Let a circle have centre $O$ at the origin and radius $r$ . Let $AB$ be a diameter, so $A$ has position vector $\mathbf{a}$ and $B$ has position vector $-\mathbf{a}$ , with $|\mathbf{a}| = r$ . Let $P$ be any other point on the circle, with position vector $\mathbf{p}$ where $|\mathbf{p}| = r$ .

The two sides meeting at $P$ are

\overrightarrow{PA} = \mathbf{a} - \mathbf{p}, \qquad \overrightarrow{PB} = -\mathbf{a} - \mathbf{p}.

Their scalar product is

\overrightarrow{PA}\cdot\overrightarrow{PB} = (\mathbf{a} - \mathbf{p})\cdot(-\mathbf{a} - \mathbf{p}) = -\mathbf{a}\cdot\mathbf{a} - \mathbf{a}\cdot\mathbf{p} + \mathbf{p}\cdot\mathbf{a} + \mathbf{p}\cdot\mathbf{p}.

The middle terms cancel because the scalar product is commutative, leaving

= -|\mathbf{a}|^2 + |\mathbf{p}|^2 = -r^2 + r^2 = 0.

Since the scalar product is zero, $\overrightarrow{PA} \perp \overrightarrow{PB}$ , so the angle at $P$ is a right angle.

Check with $\mathbf{a} = (1, 0)$ , $r = 1$ , $\mathbf{p} = (0, 1)$ : $\overrightarrow{PA} = (1, -1)$ , $\overrightarrow{PB} = (-1, -1)$ , scalar product $= -1 + 1 = 0$ .

Exam-style practice questions

Practice questions written in the style of NESA exam questions on this dot point, with worked answer explainers. The year tag is the paper they imitate, not the source.

2023 HSC2 marksThe quadrilaterals ABCD and ABEF are parallelograms. By considering AB, show that CDFE is also a parallelogram.

Show worked answer →

Use the fact that in a parallelogram, opposite sides are equal and parallel as vectors.

In parallelogram ABCD, side AB equals side DC: AB = DC.

In parallelogram ABEF, side AB equals side FE: AB = FE.

Since both equal AB, transitivity gives DC = FE.

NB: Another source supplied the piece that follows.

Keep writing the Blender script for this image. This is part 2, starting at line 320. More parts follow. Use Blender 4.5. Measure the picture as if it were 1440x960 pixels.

So in the quadrilateral CDFE the side DC is equal and parallel to the side FE. A quadrilateral with one pair of opposite sides equal and parallel is a parallelogram.

Therefore CDFE is a parallelogram.

Mark notes: 1 mark for expressing AB = DC and AB = FE from the two parallelograms, 1 mark for deducing DC = FE and concluding CDFE is a parallelogram.

2021 HSC4 marksABCDS is a pyramid where ABCD is a square whose diagonals bisect each other at H. (i) Show that HA + HB + HC + HD = 0. Let G be the point such that GA + GB + GC + GD + GS = 0. (ii) Using part (i), show that 4 GH + GS = 0. (iii) Find the value of L such that HG = L HS.

Show worked answer →

Part (i). H is the midpoint of both diagonals AC and BD, so HA = -HC and HB = -HD. Adding,
HA + HB + HC + HD = (HA + HC) + (HB + HD) = 0 + 0 = 0.

Part (ii). For any point X, GX = GH + HX. Sum over A, B, C, D:
GA + GB + GC + GD = 4 GH + (HA + HB + HC + HD) = 4 GH + 0 = 4 GH (using part (i)).
The defining condition is GA + GB + GC + GD + GS = 0, so 4 GH + GS = 0.

Part (iii). From 4 GH + GS = 0 we get GS = -4 GH = 4 HG (since GH = -HG).
Now HS = HG + GS = HG + 4 HG = 5 HG.
Therefore HG = (1/5) HS, so L = 1/5.

Mark notes: 1 mark for part (i); 2 marks for part (ii) (writing GX = GH + HX and using part (i)); 1 mark for part (iii) giving L = 1/5.

2024 HSC1 marksLet a = OA, b = OB, where O is the origin and A, B are different from each other and the origin. The point M is such that (1/2)(a + b) = OM. Show that M lies on the line passing through A and B.

Show worked answer →

A point lies on the line through A and B if its position vector can be written as OA + t AB for some scalar t.

OM = (1/2)(a + b) = (1/2) a + (1/2) b.

Write this in terms of OA = a and AB = b - a:
OM = a + (1/2)(b - a) = OA + (1/2) AB.

This is of the form OA + t AB with t = 1/2, so M lies on the line through A and B (it is in fact the midpoint of AB).

Mark notes: 1 mark for expressing OM as OA + (1/2) AB, showing M is on line AB.